# Directive
Reproduce precisely the lines between the start of the data below and the line with "return P(x, y, Dax(x, y)", both included.

+ + +

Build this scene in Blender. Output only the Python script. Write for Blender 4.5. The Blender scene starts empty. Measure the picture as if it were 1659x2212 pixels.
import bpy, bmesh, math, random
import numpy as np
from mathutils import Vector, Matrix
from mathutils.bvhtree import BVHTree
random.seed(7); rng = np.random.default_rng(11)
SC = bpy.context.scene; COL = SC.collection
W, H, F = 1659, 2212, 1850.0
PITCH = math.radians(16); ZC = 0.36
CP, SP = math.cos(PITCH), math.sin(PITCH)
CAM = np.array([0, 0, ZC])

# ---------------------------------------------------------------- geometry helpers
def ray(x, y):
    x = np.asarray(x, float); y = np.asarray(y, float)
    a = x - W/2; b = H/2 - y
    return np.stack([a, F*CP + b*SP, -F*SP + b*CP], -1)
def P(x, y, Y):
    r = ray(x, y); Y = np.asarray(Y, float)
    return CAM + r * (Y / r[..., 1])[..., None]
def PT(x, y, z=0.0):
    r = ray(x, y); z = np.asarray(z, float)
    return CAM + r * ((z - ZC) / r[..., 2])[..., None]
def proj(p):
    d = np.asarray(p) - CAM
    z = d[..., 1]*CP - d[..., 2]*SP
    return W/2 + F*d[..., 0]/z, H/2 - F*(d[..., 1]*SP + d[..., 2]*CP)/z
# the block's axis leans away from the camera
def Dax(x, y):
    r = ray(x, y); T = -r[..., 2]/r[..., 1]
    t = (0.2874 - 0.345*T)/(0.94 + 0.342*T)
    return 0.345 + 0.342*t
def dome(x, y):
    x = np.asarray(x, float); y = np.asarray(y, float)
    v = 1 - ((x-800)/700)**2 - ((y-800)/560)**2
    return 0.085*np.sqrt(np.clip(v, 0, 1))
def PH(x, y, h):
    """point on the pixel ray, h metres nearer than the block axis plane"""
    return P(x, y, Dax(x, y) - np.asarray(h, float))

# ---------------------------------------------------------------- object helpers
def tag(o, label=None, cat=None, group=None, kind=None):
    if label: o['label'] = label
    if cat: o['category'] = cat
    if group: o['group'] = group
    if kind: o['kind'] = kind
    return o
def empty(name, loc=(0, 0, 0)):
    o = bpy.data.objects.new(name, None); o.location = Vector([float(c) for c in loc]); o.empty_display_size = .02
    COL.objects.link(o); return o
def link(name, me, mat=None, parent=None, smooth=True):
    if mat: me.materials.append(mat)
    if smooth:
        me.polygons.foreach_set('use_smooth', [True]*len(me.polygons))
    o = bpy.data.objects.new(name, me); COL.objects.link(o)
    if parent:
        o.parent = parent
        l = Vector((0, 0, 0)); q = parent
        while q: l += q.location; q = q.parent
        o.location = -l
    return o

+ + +

# Exercise solution
Build this scene in Blender. Output only the Python script. Write for Blender 4.5. The Blender scene starts empty. Measure the picture as if it were 1659x2212 pixels.
import bpy, bmesh, math, random
import numpy as np
from mathutils import Vector, Matrix
from mathutils.bvhtree import BVHTree
random.seed(7); rng = np.random.default_rng(11)
SC = bpy.context.scene; COL = SC.collection
W, H, F = 1659, 2212, 1850.0
PITCH = math.radians(16); ZC = 0.36
CP, SP = math.cos(PITCH), math.sin(PITCH)
CAM = np.array([0, 0, ZC])

# ---------------------------------------------------------------- geometry helpers
def ray(x, y):
    x = np.asarray(x, float); y = np.asarray(y, float)
    a = x - W/2; b = H/2 - y
    return np.stack([a, F*CP + b*SP, -F*SP + b*CP], -1)
def P(x, y, Y):
    r = ray(x, y); Y = np.asarray(Y, float)
    return CAM + r * (Y / r[..., 1])[..., None]
def PT(x, y, z=0.0):
    r = ray(x, y); z = np.asarray(z, float)
    return CAM + r * ((z - ZC) / r[..., 2])[..., None]
def proj(p):
    d = np.asarray(p) - CAM
    z = d[..., 1]*CP - d[..., 2]*SP
    return W/2 + F*d[..., 0]/z, H/2 - F*(d[..., 1]*SP + d[..., 2]*CP)/z
# the block's axis leans away from the camera
def Dax(x, y):
    r = ray(x, y); T = -r[..., 2]/r[..., 1]
    t = (0.2874 - 0.345*T)/(0.94 + 0.342*T)
    return 0.345 + 0.342*t
def dome(x, y):
    x = np.asarray(x, float); y = np.asarray(y, float)
    v = 1 - ((x-800)/700)**2 - ((y-800)/560)**2
    return 0.085*np.sqrt(np.clip(v, 0, 1))
def PH(x, y, h):
    """point on the pixel ray, h metres nearer than the block axis plane"""
    return P(x, y, Dax(x, y) - np.asarray(h, float))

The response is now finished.